The Business School has launched a “Faculty of the Future Program” to increase the numbers of underrepresented minority faculty members at American business schools. The program will be funded by a three-year, $300,000 grant from the General Electric Fund.

“One of our greatest challenges over the next five years is to increase diversity in the Ph.D. program and among faculty,” says B. Joseph White, dean of the Business School. “We are well positioned to meet that challenge. With the support from the GE Fund, we can become a valuable source of talented minority faculty members for business schools across the country.” The U-M and the Business School also are contributing funds to the program.

In order to develop new sources of minority applicants for Ph.D. programs, the Faculty of the Future Program will join forces with Morehouse College, Navajo Community College, North Carolina Agricultural and Technical State University, South Carolina State College, and Tuskegee University to develop an Undergraduate Research and Teaching Program.

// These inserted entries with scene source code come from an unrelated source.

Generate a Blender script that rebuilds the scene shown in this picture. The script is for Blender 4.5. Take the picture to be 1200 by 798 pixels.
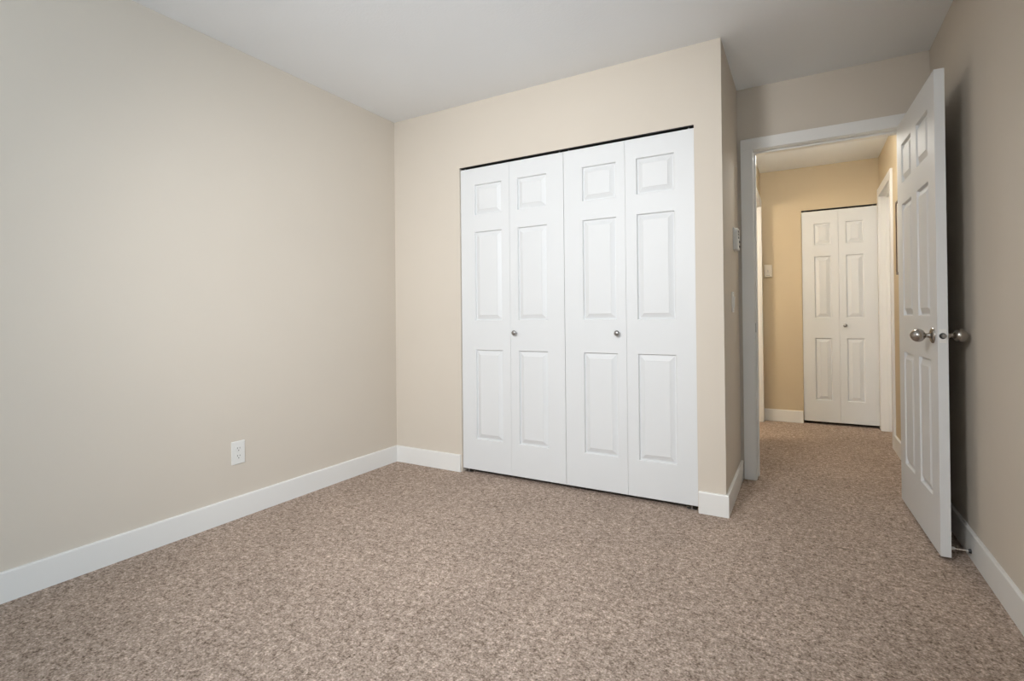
import bpy, bmesh, math, random
from mathutils import Matrix, Vector

# ------------------------------------------------------------------ reset
for o in list(bpy.data.objects):
    bpy.data.objects.remove(o, do_unlink=True)
scene = bpy.context.scene
COL = scene.collection

# ------------------------------------------------------------------ camera
cam_d = bpy.data.cameras.new('camera')
cam = bpy.data.objects.new('camera', cam_d)
COL.objects.link(cam)
FPX, SHIFT_PX = 599.494, -30.429
cam_d.sensor_fit = 'HORIZONTAL'
cam_d.sensor_width = 36.0
cam_d.lens = FPX / 1200 * 36.0
cam_d.shift_y = SHIFT_PX / 1200
cam_d.clip_start = 0.02
YAW, PITCH, ROLL = 0.5183, 0.0059, -0.0102
fw = Vector((-math.sin(YAW) * math.cos(PITCH), math.cos(YAW) * math.cos(PITCH), math.sin(PITCH)))
rt = fw.cross(Vector((0, 0, 1))).normalized()
up = rt.cross(fw)
r2 = rt * math.cos(ROLL) + up * math.sin(ROLL)
u2 = up * math.cos(ROLL) - rt * math.sin(ROLL)
M = Matrix((r2, u2, -fw)).transposed().to_4x4()
M.translation = Vector((2.5592, -2.7926, 1.0227))
cam.matrix_world = M
scene.camera = cam

# ------------------------------------------------------------------ world + light
DAY = 16.0
world = bpy.data.worlds.new('world')
scene.world = world
world.use_nodes = True
bg = world.node_tree.nodes['Background']
bg.inputs['Color'].default_value = (0.73, 0.88, 1.02, 1)      # overcast sky, even all round
bg.inputs['Strength'].default_value = DAY

# window in the right wall, behind the photographer
WIN = dict(y0=-3.80, y1=-2.60, z0=0.85, z1=2.12)
YR = -3.95
WXO = 3.164 + 0.125
pd = bpy.data.lights.new('window_portal', 'AREA')
pd.shape = 'RECTANGLE'
pd.size = WIN['z1'] - WIN['z0']
pd.size_y = WIN['y1'] - WIN['y0']
pd.cycles.is_portal = True
po = bpy.data.objects.new('window_portal', pd)
po.location = (WXO, (WIN['y0'] + WIN['y1']) / 2, (WIN['z0'] + WIN['z1']) / 2)
po.rotation_euler = (0, math.radians(90), 0)
COL.objects.link(po)

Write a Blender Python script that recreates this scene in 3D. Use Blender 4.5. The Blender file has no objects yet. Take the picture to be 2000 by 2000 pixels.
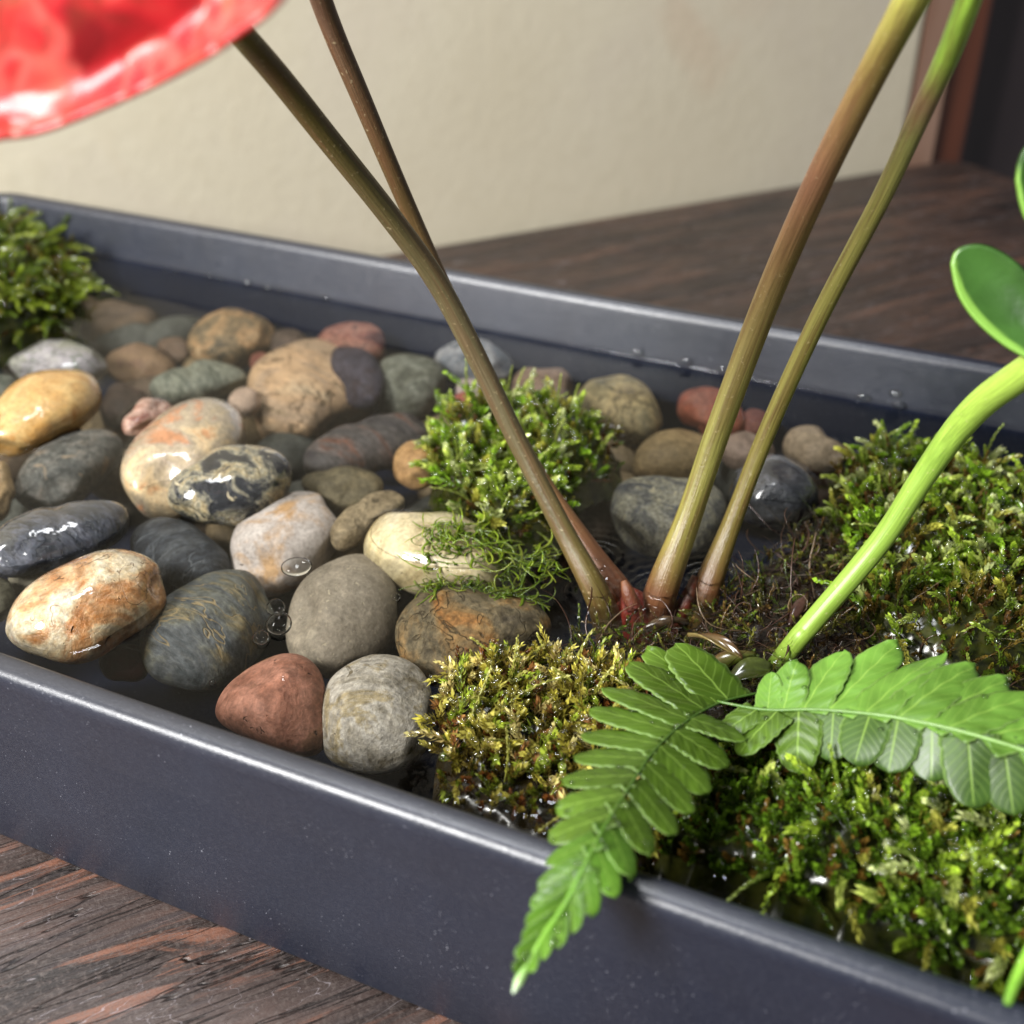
import bpy, math, random
import numpy as np
from mathutils import Vector, Matrix, kdtree
rnd = random.Random(7)
rng = np.random.default_rng(7)
S = 0.01                      # everything below is written in centimetres
sc = bpy.context.scene
COL = sc.collection

# ------------------------------------------------------------------ camera, light
CAMZ = 19.0
PITCH = math.radians(33)
F = 2356.0                    # focal length in pixels of the 2000 px photograph
cam_d = bpy.data.cameras.new("camera")
cam = bpy.data.objects.new("camera", cam_d)
COL.objects.link(cam)
cam.location = (0, 0, CAMZ * S)
cam.rotation_euler = (math.pi / 2 - PITCH, 0, 0)
cam_d.sensor_width = 36
cam_d.lens = F / 2000 * 36
cam_d.clip_start = 0.01
cam_d.clip_end = 20
cam_d.dof.use_dof = True
cam_d.dof.focus_distance = 0.236
cam_d.dof.aperture_fstop = 14
sc.camera = cam

w = bpy.data.worlds.new("World")
sc.world = w
w.use_nodes = True
bg = w.node_tree.nodes["Background"]
bg.inputs[0].default_value = (0.93, 0.96, 1.0, 1)
bg.inputs[1].default_value = 0.20

def area(name, loc, target, sx, sy, power, color):
    ld = bpy.data.lights.new(name, 'AREA')
    ld.shape = 'RECTANGLE'; ld.size = sx * S; ld.size_y = sy * S
    ld.energy = power; ld.color = color
    o = bpy.data.objects.new(name, ld); COL.objects.link(o)
    o.location = Vector(loc) * S
    o.rotation_euler = (Vector(target) - Vector(loc)).to_track_quat('-Z', 'Y').to_euler()
    return o
area("window_light", (-60, -28, 56), (0, 26, 3), 26, 38, 24.0, (1.0, 0.99, 0.97))
area("window_light_far", (-12, 44, 92), (2, 27, 3), 24, 18, 6.0, (0.96, 0.98, 1.0))  # added lamp overhead, puts highlights on upward faces of fern, moss, pebbles and rim

sc.view_settings.view_transform = 'Standard'
sc.view_settings.look = 'None'
sc.view_settings.exposure = 0.0
sc.view_settings.gamma = 1.0
sc.render.engine = 'CYCLES'
sc.cycles.use_denoising = True
sc.cycles.transparent_max_bounces = 24
sc.cycles.max_bounces = 8
sc.cycles.sample_clamp_indirect = 4.0

# ------------------------------------------------------------------ pixel -> place
sp_, cp_ = math.sin(PITCH), math.cos(PITCH)
CAM = np.array([0, 0, CAMZ])
def ray(x, y):
    u = (x - 1000) / F; v = -(y - 1000) / F
    return np.array([u, v * sp_ + cp_, v * cp_ - sp_])
def PZ(x, y, z):
    r = ray(x, y); return CAM + r * ((z - CAMZ) / r[2])
def PD(x, y, d):
    r = ray(x, y); return CAM + r / np.linalg.norm(r) * d
def proj(p):
    p = np.atleast_2d(p) - CAM
    depth = p[:, 1] * cp_ - p[:, 2] * sp_
    up = p[:, 1] * sp_ + p[:, 2] * cp_
    return np.stack([1000 + F * p[:, 0] / depth, 1000 - F * up / depth], 1)
RIM, ZW, FLOOR = 5.0, 3.5, 0.7
# tray frame: long axis EX, across EY (away from the camera)
EX = np.array([math.cos(math.radians(-24.47)), math.sin(math.radians(-24.47)), 0])
EY = np.array([-EX[1], EX[0], 0])
O0 = np.array([0, 12.23, 0])          # on the front outer rim line
TW = 20.43                            # outer width
def tl(s, t, z): return O0 + EX * s + EY * t + np.array([0, 0, z])

# ------------------------------------------------------------------ object helpers
ORI = {}
def lin(c):
    if isinstance(c, str):
        c = [int(c[i:i + 2], 16) / 255 for i in (0, 2, 4)]
    return tuple((x / 12.92 if x <= 0.04045 else ((x + 0.055) / 1.055) ** 2.4) for x in c[:3]) + (1.0,)
def tag(o, label=None, cat=None, group=None, kind=None):
    if label: o['label'] = label
    if cat: o['category'] = cat
    if group: o['group'] = group
    if kind: o['kind'] = kind
    return o
def empty(name, at, label, cat, group=None):
    o = bpy.data.objects.new(name, None); COL.objects.link(o)
    o.empty_display_size = 0.01
    o.location = Vector(at) * S; ORI[o.name] = np.array(at, float)
    return tag(o, label, cat, group)
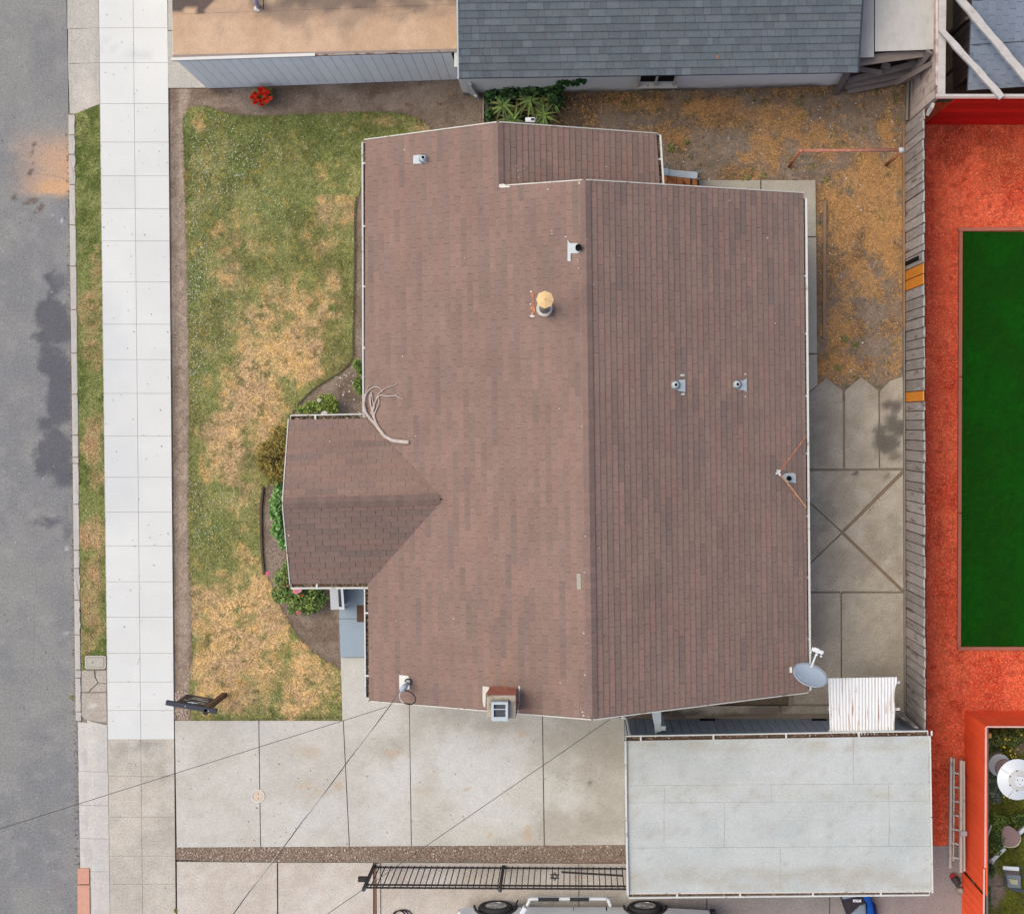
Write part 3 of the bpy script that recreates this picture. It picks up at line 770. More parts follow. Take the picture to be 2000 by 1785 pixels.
# gravel strip between the drives ------------------------------------------------------
GRV = [(344, 1655), (800, 1652), (1222, 1649), (1224, 1684), (1000, 1683), (730, 1679), (700, 1682), (600, 1682), (345, 1679)]
def c_grav(px, py):
    n = fbm(px, py, 26, 4, 72); return mixc(S(172, 152, 136), S(150, 130, 116), n)
grav = sheet('gravel', GRV, -.03, c_grav, m_soil, .08, kind='stuff')
x, y, r = scatter_pts(GRV, 1700, 108)
cc_ = mixc(np.tile(S(168, 146, 128), (len(x), 1)), np.tile(S(218, 206, 194), (len(x), 1)), (r.uniform(0, 1, len(x)) < .14) * .9)
cc_ = mixc(cc_, np.tile(S(120, 100, 88), (len(x), 1)), (r.uniform(0, 1, len(x)) < .25) * .8)
chips('pebbles', x, y, r, -.03, .026, .02, cc_, m_pebble, .25, parent=grav, lift=.025)

# neighbour's drive
nd = MB(); nd.slabpoly([P(345, 1682, -.05), P(1890, 1650, -.05), P(1890, 2300, -.05), P(350, 2300, -.05)], .08)
ndr = nd.build('side_driveway', m_dark); ndr['kind'] = 'structure'
for poly in ([(345, 1682), (541, 1684), (543, 2300), (350, 2300)], [(543, 1684), (729, 1684), (730, 2300), (545, 2300)], [(735, 1686), (743, 1686), (745, 2300), (738, 2300)], [(744, 1684), (1130, 1686), (1130, 2300), (746, 2300)],
             [(1131, 1686), (1380, 1686), (1380, 2300), (1131, 2300)], [(1381, 1686), (1620, 1686), (1620, 2300), (1381, 2300)], [(1621, 1651), (1884, 1651), (1884, 2300), (1621, 2300)]):
    slab('concrete_slab', poly, c_ndrive, m_conc2, ndr, z=-.001, thick=.04, gap=.4, step=.1)

bs_ = MB(); bs_.slabpoly([P(731, 1685, -.006), P(734.5, 1685, -.006), P(736, 2300, -.006), P(732, 2300, -.006)], .03); bs_.build('timber_strip', M('brown_strip', S(150, 104, 84), .95, (30, .2), (5, .2)), ndr)
# back yard ----------------------------------------------------------------------------
BACK = [(940, 160), (1100, 150), (1790, 130), (1790, 770), (1560, 790), (1560, 350), (940, 420)]
yard = sheet('dry_yard', BACK, -.04, c_yard, m_soil, .055, kind='structure')
YB = [(1100, 165), (1765, 165), (1765, 745), (1605, 750), (1595, 352), (1360, 352), (1200, 270), (1060, 250)]
def straw_p(px, py):
    s = blobs(px, py, YARD_STRAW, .7, 13); n = fbm(px, py, 34, 5, 23); return np.clip(.18 + s * .7 + (n - .5) * 1.4, .04, 1)
x, y, r = scatter_pts(YB, 2600, 109, straw_p)
col = mixc(np.tile(S(222, 176, 120), (len(x), 1)), np.tile(S(192, 146, 98), (len(x), 1)), r.uniform(0, 1, len(x)))
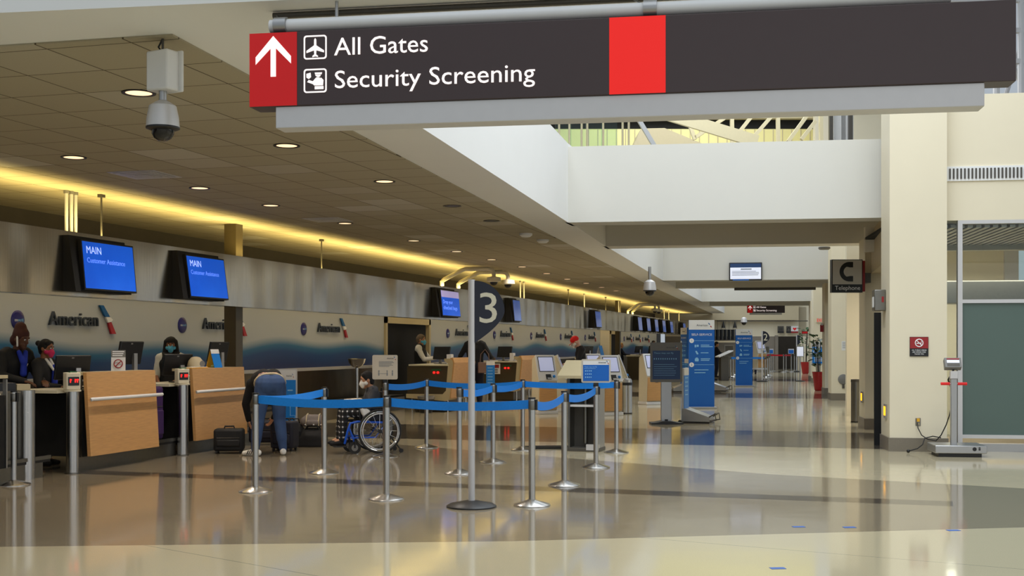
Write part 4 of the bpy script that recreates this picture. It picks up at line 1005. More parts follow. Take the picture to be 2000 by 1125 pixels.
# slim blue signs inside the queue
t = thing('queue_notice', 'slim blue pointed notice on a clear stand between the agent counters', 'sign', G(958, 798), YAW + .1)
MB().slab([(-.10, .46), (.07, .36), (.10, .36), (.10, 1.12), (-.10, 1.12)], -.012, .012).build('printed_sheet', 'blue_b', t, smooth=False); MB().bb((-.10, -.016, 1.02), (.10, -.011, 1.12)).build('header', 'paper', t, smooth=False)
b = MB()
for r in range(6): b.bb((-.07, -.016, .95 - r * .07), (.05, -.012, .965 - r * .07))
b.build('print_lines', 'letter_l', t, smooth=False); MB().bb((-.09, -.10, 0), (.09, .10, .02)).build('base', 'alu', t); MB().cyl((-.08, 0, .02), (-.08, 0, .5), .012, n=8).cyl((.08, 0, .02), (.08, 0, .4), .012, n=8).build('stand', 'chrome', t)
t = thing('bag_rules_stand', 'rounded blue and white stand with bag outlines behind the bending man', 'sign', P(562, 862, 18.6), YAW + .05)
MB().slab(rrect(-.145, .12, .145, 1.12, .03), -.015, .02).build('frame', 'alu_w', t, smooth=False); MB().bb((-.125, -.02, .15), (.125, -.014, .95)).build('printed_sheet', 'blue_b', t, smooth=False); MB().bb((-.125, -.02, .95), (.125, -.014, 1.1)).build('header', 'paper', t, smooth=False)
logo(t, -.02, 1.0, .085, .03, -.02, .003, .001); b = MB()
b.tube([(-.02, -.021, .56), (.04, -.021, .56), (.04, -.021, .40), (.115, -.021, .40), (.115, -.021, .2)], .004, 6); b.bb((.0, -.023, .78), (.08, -.02, .8)); b.bb((.02, -.023, .7), (.07, -.02, .72))
b.build('print_lines', 'letter_l', t, smooth=False); MB().bb((-.16, -.12, 0), (.16, .14, .03)).bb((-.03, -.0, .03), (.03, .02, .14)).build('base', 'grey_d', t)
t = thing('pedestal_bowl', 'silver bowl on a tall steel pole behind the wheelchair', 'stand', P(697, 840, 21), 0)
z0 = P(697, 840, 21).z
t.location.z = 0
MB().lathe([(.16, 0), (.16, .012), (.05, .03), (.024, .04)], n=28).build('base', 'steel_d', t); MB().cyl((0, 0, .03), (0, 0, 1.10), .026, n=18).build('pole', 'steel', t)
MB().lathe([(.03, 1.09), (.09, 1.12), (.14, 1.18), (.155, 1.245), (.16, 1.25), (.148, 1.245), (.13, 1.18), (.05, 1.13)], n=28).build('bowl', 'chrome', t)
# ---------------------------------------------------------------- right hand side
def on_col(i, u, z, v=0): return COLL[i] + BX * u + BY * v + Vector((0, 0, z))
def colu(i, x):
    r = (x - 1000) / F; c = COLL[i]; return (r * c.dot(FW) - c.dot(RT)) / (BX.dot(RT) - r * BX.dot(FW))
def colz(i, u, y): return H + (HZ - y) / F * (COLL[i] + BX * u).dot(FW)
ua, ub = colu(0, 1776.5), colu(0, 1813); za, zb_ = colz(0, ua, 696), colz(0, ua, 658); wS, hS = ub - ua, zb_ - za
t = thing('no_smoking_sign', 'red and black no smoking sign on the near cream column', 'sign', on_col(0, ua, za, -.002), BROT)
MB().bb((0, -.012, 0), (wS, 0, hS)).build('plate', 'black', t, smooth=False); MB().bb((.004, -.015, hS * .41), (wS - .004, -.011, hS - .004)).build('red_field', 'stopred', t, smooth=False)
rg = MB(); cx, cz, rr_ = wS / 2, hS * .69, hS * .19
rg.tube([(cx + rr_ * cos(i / 24 * 2 * pi), -.016, cz + rr_ * sin(i / 24 * 2 * pi)) for i in range(24)], .0065, 6, True); rg.tube([(cx - rr_ * .7, -.017, cz + rr_ * .7), (cx + rr_ * .7, -.017, cz - rr_ * .7)], .006, 6)
rg.bb((cx - .035, -.017, cz - .012), (cx + .03, -.014, cz)); rg.tube([(cx + .02, -.016, cz + .005), (cx + .035, -.016, cz + .015), (cx + .03, -.016, cz + .03)], .003, 5)
rg.build('prohibition_ring', 'letter_w', t)
for i, s in enumerate(('ALL PUBLIC AREAS', 'ARE SMOKE FREE', 'THANK YOU')): text_w('lettering', s, hS * .062, wS * (.78, .72, .5)[i], 'letter_w', t, (wS * (.11, .14, .25)[i], -.013, hS * (.29 - .1 * i)), .001)
uo = colu(0, 1793); zo = colz(0, uo, 824)
t = thing('wall_outlet', 'metal power outlet low on the near cream column', 'outlet', on_col(0, uo, zo, -.002), BROT)
MB().bb((-.035, -.006, -.055), (.035, 0, .055)).build('plate', 'steel_d', t, bevel=.003); MB().bb((-.018, -.03, .005), (.018, -.004, .05)).build('plug', 'yellowpaper', t); MB().bb((-.018, -.009, -.042), (.018, -.005, -.01)).build('socket', 'beige', t)
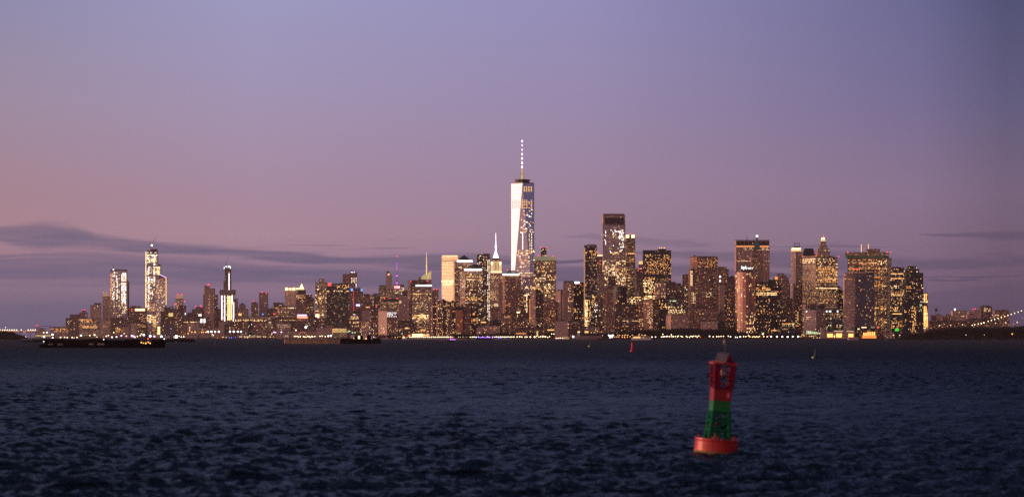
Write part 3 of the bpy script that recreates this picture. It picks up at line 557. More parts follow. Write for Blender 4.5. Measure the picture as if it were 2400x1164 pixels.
T('office with scattered golden floors under a dark blue roof', 9200, 887, 922, 678, 'gd', p=.30, tiers=((888, 904, 668.5, 'gb'),), name=OT)
T('pin-thin concrete tower with one lit room near its dark top', 12800, 904.7, 917.8, 643, 'st', p=.02, tiers=((905.5, 912.5, 635.5, 'gb'),), ex=(('lit_room', 908.5, 913, 641, 644.5, E['w'], 2),), name=SK)
T('tower with a big red lettered sign and a tall violet lit mast', 10500, 919, 949, 671, 'of', p=.22, tiers=((922, 946, 667, 'dr'),), name=SK)
T('dark flat block beside the red lettered sign', 10000, 944, 958, 681, 'dr', p=.12, name=OT)
T('dark-roofed office with two red lamps above scattered orange windows', 7900, 896, 934, 706, 'of', p=.14, mix='odw', tiers=((899, 932, 700, 'roof'),), red=((901.5, 699.5), (930.5, 699.3)), name=OT)
T('pale pinkish blank tower with a lit edge left of the white-line office', 8200, 934, 962, 692, 'pk', p=.04, z=((934, 941, 700, 712, .4, 'b'), (956, 962, 690, 740, .3, 'd')), name=OT)
T('pale office with a dazzling patch of white windows facing the water', 7200, 887, 930, 723, 'pl', c=907, p=.04, z=((907, 930, 731, 744, .85, 'WcW'), (907, 930, 745, 790, .16, 'wp'), (892, 904, 767, 783, .45, 'bp')), name=OT, ex=(('roof_storey', 889, 928, 723.5, 728.5, M['stone'], .6),))
T('dark red brick block with a rust roof right of the dazzling white windows', 7300, 932, 962, 753, 'dr', p=.05, z=((936, 940, 770, 776, .6, 'w'),), name=MR, cat='building', ex=(('rust_roof_band', 935, 957, 750, 753.5, M['brick'], .5), ('lit_window', 949, 957, 767, 770, E['w'])))
T('black-topped office slab rising behind the white-line office', 7900, 955.5, 1000, 657, 'dr', c=962, p=.08, name=OT, red=((963, 658.5), (1001, 658)))
T('office tower with a white glowing line under its stepped top, left of the gold tower', 7000, 966, 1011, 672, 'of', p=.32, mix='wwodp', z=((966, 1006, 738, 748, .85, 'wb'), (966, 1011, 672, 676, .0, 'd'), (966, 1006, 772, 776, .4, 'w')), tiers=((974, 1011, 671, 'dark', 'band'), (978, 1008, 665, 'dg'), (982, 1004, 661, 'dark')), ex=(('white_line', 974.5, 1012, 667.6, 670.4, E['W'], 2),), name=OT)
T('blank pale shaft at the right edge of the white-line office', 6950, 1004.5, 1010, 708, 'pl', p=0, name='stair_tower', cat='shaft')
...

“Business faculty at each of these institutions will mentor selected undergraduates, including them in research projects and classroom presentations. During the students’ junior and senior summers, they will participate in an eight -week research seminar at the

U-M Business School,” says Edwin Miller, professor of business administration and co-director of the program. The summer seminars will include the fundamentals of research design, statistics in research, writing for publication and faculty career issues.

The Business School also will seek out potential Ph.D. students among non-Ph.D. faculty at other historically Black colleges and universities and Native American (tribal) colleges.

The Business School also plans to establish Graduate Fellowship and Forgivable Loan programs for minority graduate students. The programs will help provide support during summers, dissertation research, and extended years of study as well as in e mergency situations.

“We find that minority students’ rates of progress on Ph.D.s are often slower than other racial and ethnic groups. For financial reasons, they tend to accept full-time academic appointments prematurely and generally accept more teaching and research assistantships than their peers,” says Miller. “The extra financial support will allow them to focus on finishing the Ph.D.”

The Business School also will create a Junior Faculty Coupon Program that will help “jump start” minority Business School graduates with Ph.D.s as they launch their teaching careers at new institutions. The coupons provide junior faculty members with several years of guaranteed funding for summer research.

The Business School’s new Post-Doctoral Studies Program also will seek out minority Ph.D.s and faculty without Ph.D.s who are currently teaching elsewhere and want to refine their teaching and research skills before seeking a full -time teaching position.

Taylor Cox, associate professor of organizational behavior and human resource management, is program co-director.